Unfortunately, however, it did not prevent the village from being submerged.
The protective wall is now about 200 meters off the coast of Carmel, in the north of present-day Israel. There were in fact at least 15 Neolithic villages in this area, which are now underwater. The archaeological site known for decades is protected by various layers of sand. However, occasionally a storm more intense than the others leaves new parts exposed.
Two winter storms in 2012 and 2015 left long portions of a strange, long structure discovered. It consisted of large boulders of three feet in diameter and weighing over a ton. Divers and archaeologists hurried to photograph the remains before they disappeared back into the seabed. The reef stood to defend the western side of the village of Tel Hreiz, the one facing the sea. In Neolithic times, it was home to a few hundred Stone Age people who lived off farming.
The population witnessed the progressive rise in sea level due to the end of the Ice Age. When it rose 7000 years ago, Tel Hreiz was 7-8 feet above sea level. But the melting of the ice with the progressive supply of water and the thermal expansion of the seas raised the level of the Mediterranean Sea by more than two feet over the course of a century. This growth is even faster than the one we see today – and of which we are, unlike then, also the cause.
The inhabitants of Tel Hreiz were aware of these changes. The rise in sea level was not enough on its own to submerge the town, but made the risk of coastal flooding much more frequent.

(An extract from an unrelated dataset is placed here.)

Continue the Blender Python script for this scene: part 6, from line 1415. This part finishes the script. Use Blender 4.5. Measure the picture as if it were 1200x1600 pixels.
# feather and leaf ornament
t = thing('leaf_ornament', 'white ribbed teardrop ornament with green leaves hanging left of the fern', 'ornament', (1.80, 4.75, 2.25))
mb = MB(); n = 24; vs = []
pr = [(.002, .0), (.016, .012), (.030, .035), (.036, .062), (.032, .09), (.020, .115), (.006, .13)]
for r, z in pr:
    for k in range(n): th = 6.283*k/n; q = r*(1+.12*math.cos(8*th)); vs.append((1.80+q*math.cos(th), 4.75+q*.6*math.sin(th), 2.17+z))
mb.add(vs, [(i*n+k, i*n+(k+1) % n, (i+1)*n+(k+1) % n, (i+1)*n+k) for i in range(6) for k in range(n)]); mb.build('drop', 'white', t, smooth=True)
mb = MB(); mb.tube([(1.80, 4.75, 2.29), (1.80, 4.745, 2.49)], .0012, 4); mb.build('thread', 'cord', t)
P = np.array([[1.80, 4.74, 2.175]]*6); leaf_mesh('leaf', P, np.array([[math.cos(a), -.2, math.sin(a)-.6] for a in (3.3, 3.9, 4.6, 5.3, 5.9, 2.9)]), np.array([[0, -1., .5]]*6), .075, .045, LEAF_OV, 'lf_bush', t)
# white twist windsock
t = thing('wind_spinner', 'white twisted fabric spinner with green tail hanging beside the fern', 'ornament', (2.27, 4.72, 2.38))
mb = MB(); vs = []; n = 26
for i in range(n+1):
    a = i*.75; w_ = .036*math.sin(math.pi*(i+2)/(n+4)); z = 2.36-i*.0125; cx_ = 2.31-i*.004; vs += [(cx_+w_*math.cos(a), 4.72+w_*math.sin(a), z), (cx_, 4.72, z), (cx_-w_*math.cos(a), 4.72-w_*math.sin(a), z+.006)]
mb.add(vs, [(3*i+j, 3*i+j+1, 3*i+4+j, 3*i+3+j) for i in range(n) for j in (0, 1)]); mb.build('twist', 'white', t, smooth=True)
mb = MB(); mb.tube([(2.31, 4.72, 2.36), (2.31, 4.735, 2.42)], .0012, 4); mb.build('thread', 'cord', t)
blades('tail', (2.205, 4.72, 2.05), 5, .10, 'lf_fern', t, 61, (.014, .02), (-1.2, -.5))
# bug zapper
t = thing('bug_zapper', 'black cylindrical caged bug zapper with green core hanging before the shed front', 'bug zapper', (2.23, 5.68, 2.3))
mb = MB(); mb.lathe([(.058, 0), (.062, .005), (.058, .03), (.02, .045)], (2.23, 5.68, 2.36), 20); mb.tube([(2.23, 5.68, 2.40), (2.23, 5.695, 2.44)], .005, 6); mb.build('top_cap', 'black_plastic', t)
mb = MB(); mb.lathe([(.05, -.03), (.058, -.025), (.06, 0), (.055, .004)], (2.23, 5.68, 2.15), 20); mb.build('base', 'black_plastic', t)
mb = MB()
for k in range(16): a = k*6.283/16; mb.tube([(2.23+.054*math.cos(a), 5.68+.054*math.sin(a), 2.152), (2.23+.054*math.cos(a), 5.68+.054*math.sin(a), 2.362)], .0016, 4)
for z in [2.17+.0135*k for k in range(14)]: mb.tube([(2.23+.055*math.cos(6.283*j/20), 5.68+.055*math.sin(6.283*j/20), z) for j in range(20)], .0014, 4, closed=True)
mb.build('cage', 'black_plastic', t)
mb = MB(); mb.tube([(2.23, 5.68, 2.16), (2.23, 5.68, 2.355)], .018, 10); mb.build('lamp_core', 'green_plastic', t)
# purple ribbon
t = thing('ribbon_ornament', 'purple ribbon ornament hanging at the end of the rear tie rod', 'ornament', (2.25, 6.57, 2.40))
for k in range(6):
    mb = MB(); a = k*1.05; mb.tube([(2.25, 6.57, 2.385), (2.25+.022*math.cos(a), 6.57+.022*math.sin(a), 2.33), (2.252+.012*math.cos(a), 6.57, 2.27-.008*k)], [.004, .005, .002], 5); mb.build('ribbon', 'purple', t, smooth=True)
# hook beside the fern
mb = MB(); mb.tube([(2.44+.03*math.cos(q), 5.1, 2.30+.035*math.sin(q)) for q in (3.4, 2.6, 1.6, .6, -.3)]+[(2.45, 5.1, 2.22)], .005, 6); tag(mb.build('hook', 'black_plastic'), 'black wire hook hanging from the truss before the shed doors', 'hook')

Despite the energies spent in its construction, the wall alone could not avoid the worst. Radiocarbon dating suggests that after a hundred years, 250 years at most, of stable occupation, the village was definitively abandoned before the sea swallowed it up completely. The fate of Tel Hreiz is similar to that of many coastal settlements now exposed to rising sea levels. Within three decades alone, if cuts in greenhouse gas emissions follow a “moderate” pattern, more than 300 million people will run an annual risk of coastal flooding.